One frustrated university student told me, “We thought the energy of the people would be enough to force change. We thought wrong.” Indeed, energy without direction only burns itself out. Another said, “We underestimated how far the system would go to divide us.” These are hard lessons but they must not be in vain.

 

It is time for Kenya’s GenZ to look inward. As the old African proverb says, “When there is no enemy within, the enemies outside cannot harm you.” The GenZ must stop crying over spilt milk and start building the structures necessary for real change. Offices, leadership teams, manifestos, civic education and alliances with other progressive forces are not luxuries. They are necessities. Without them, there is no movement.
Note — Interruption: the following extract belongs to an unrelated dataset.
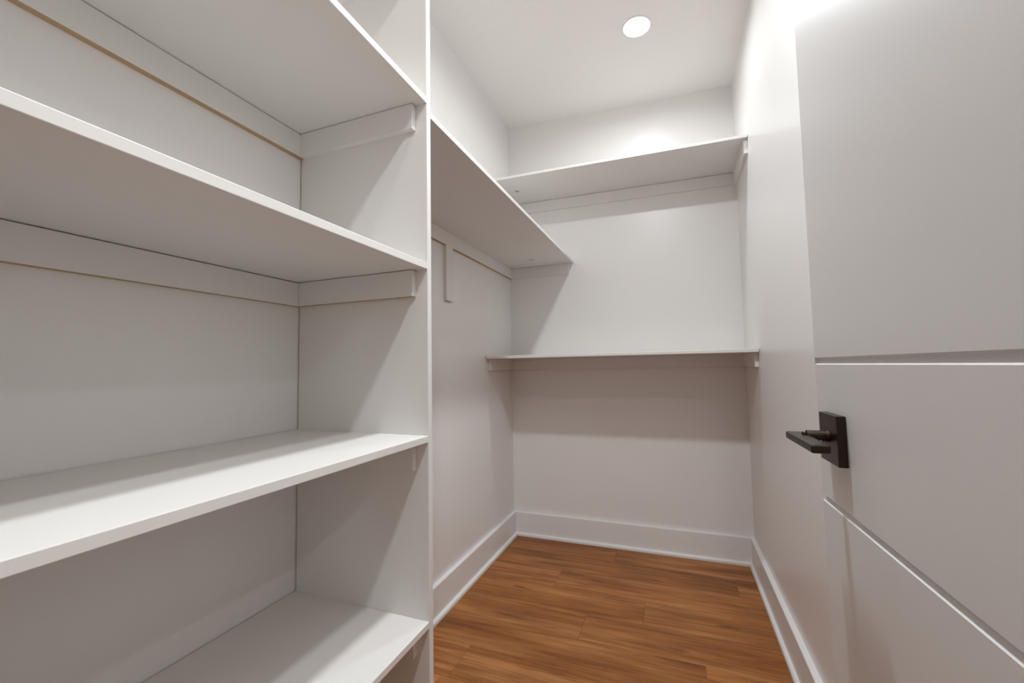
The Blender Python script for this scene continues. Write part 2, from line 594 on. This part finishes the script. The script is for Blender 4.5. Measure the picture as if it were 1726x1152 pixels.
K = k_ * S                                # survey at door distance .25 -> metres
HZ = S - 0.129 * K                        # handle centre height
s_of = lambda y: (0.947 - y) * K          # survey depth -> distance from the latch edge
s0, s1 = s_of(0.8985), s_of(0.8186)
sc = (s0 + s1) / 2
bm = bmesh.new()
dbox(bm, s0, s1, 0, 0.0112, HZ - 0.0342, HZ + 0.0342, 0.0012)
handle = obj('door_handle', bm, M_METAL, door, dpt(sc, 0, HZ))
tag(handle, 'black square rosette with flat lever')
bm = bmesh.new()
cyl(bm, dpt(sc, 0.0112, HZ + 0.0030), dpt(sc, 0.0150, HZ + 0.0030), 0.0084, 0.0082)
cyl(bm, dpt(sc, 0.0150, HZ + 0.0030), dpt(sc, 0.0372, HZ + 0.0030), 0.0074)
cyl(bm, dpt(sc, 0.0372, HZ + 0.0030), dpt(sc, 0.0420, HZ - 0.0010), 0.0074, 0.0040)
obj('handle_neck', bm, M_METAL, handle, dpt(sc, 0.03, HZ), smooth=False)
bm = bmesh.new()
dbox(bm, s_of(0.893), s_of(0.752), 0.0352, 0.0565, HZ - 0.0064, HZ + 0.0044, 0.0026, 3)
obj('handle_lever', bm, M_METAL, handle, dpt(s_of(0.82), 0.046, HZ))
bm = bmesh.new()
cyl(bm, dpt(sc + 0.0070, 0.022, HZ - 0.003), dpt(sc + 0.0086, 0.022, HZ - 0.0038), 0.0011, 0.0010, 12)
tag(obj('set_screw', bm, M_STEEL, handle, dpt(sc + 0.0079, 0.022, HZ - 0.003)), 'tiny bright set screw')


# ================================================================== DOWNLIGHTS
def downlight(x, y, k, label, flat=False):
    z = ZC if flat else zceil(x)
    c = W(x, y, z)
    t = thing('recessed_downlight', label, 'ceiling light', c, 'recessed downlights')
    tilt = 0.0 if flat else math.atan2(ZCK, (XR - XL))
    mat = lens_mat('lit_lens', 12.0)
    R = 0.066
    ring = [(R, 0.0), (R, -0.0018), (R - 0.003, -0.0042), (R - 0.006, -0.0042), (R - 0.008, -0.0022), (R - 0.008, 0.0)]
    bm = bmesh.new()
    n = 48
    rows = [[bm.verts.new((r * math.cos(2 * math.pi * i / n), r * math.sin(2 * math.pi * i / n), h)) for i in range(n)] for r, h in ring]
    for a, b_ in zip(rows[:-1], rows[1:]):
        for i in range(n):
            bm.faces.new([a[i], a[(i + 1) % n], b_[(i + 1) % n], b_[i]])
    o = obj('trim_ring', bm, M_TRIM, None, None, True)
    o.parent = t
    o.rotation_euler = (0, -tilt, 0)
    bm = bmesh.new()
    v = [bm.verts.new(((R - 0.0081) * math.cos(2 * math.pi * i / n), (R - 0.0081) * math.sin(2 * math.pi * i / n), -0.0024)) for i in range(n)]
    w = [bm.verts.new((p.co.x, p.co.y, -0.0004)) for p in v]
    for i in range(n):
        bm.faces.new([v[i], v[(i + 1) % n], w[(i + 1) % n], w[i]])
    bm.faces.new(v)
    bm.faces.new(w)
    o = obj('lens', bm, mat)
    o.parent = t
    o.rotation_euler = (0, -tilt, 0)
    ld = bpy.data.lights.new('lamp', 'AREA')
    ld.shape = 'DISK'
    ld.size = 2 * (R - 0.010)
    ld.spread = math.radians(BEAM)
    ld.energy = k
    ld.color = LAMP_COL
    lo = bpy.data.objects.new('lamp', ld)
    COL.objects.link(lo)
    lo.parent = t
    lo.location = (0, 0, -0.0046)
    lo.rotation_euler = (0, -tilt, 0)
    return t


downlight(-0.0945, 1.853, LAMP, 'lit round recessed downlight in the ceiling near the back wall')
downlight(-0.085, 0.79, LAMP_NEAR, 'round recessed downlight in the ceiling nearer the doorway, above the open door')
downlight(1.45, -1.40, LAMP_HALL, 'round recessed downlight in the hallway ceiling, farther right of the doorway', True)
downlight(0.20, -0.42, LAMP_DOOR, 'round recessed downlight in the hallway ceiling just outside the doorway', True)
Without them, there is only noise.

 

I admire the courage of Kenya’s youth. Their refusal to accept injustice is inspiring. Their energy is a force that, if properly channelled, can reshape the nation. But courage without planning is like fire without control. It burns everything, including the hands that lit it. If the GenZ want to reclaim their future they must stop pointing fingers at Raila or Ruto. They must build from within. The change they seek will not come from those who have already made peace with the status quo. It will come from their own hard work and sacrifice.

 

Kenya’s future does not lie in the hands of old men who have mastered the art of survival at the expense of progress. It lies with young people who are bold enough to reimagine the nation and disciplined enough to build the structures to make that vision a reality. As Nelson Mandela once said, “A vision without action is merely a dream. Action without vision just passes the time. Vision with action can change the world.”

 

Kenya’s GenZ must choose. Will they continue as a headless chicken, flapping wildly but going nowhere? Or will they become an organised force capable of transforming the nation? As one street vendor told me, “If the youth do not wake up, these old men will keep playing them like a drum.” The choice is theirs. The time is now. The future will not wait forever.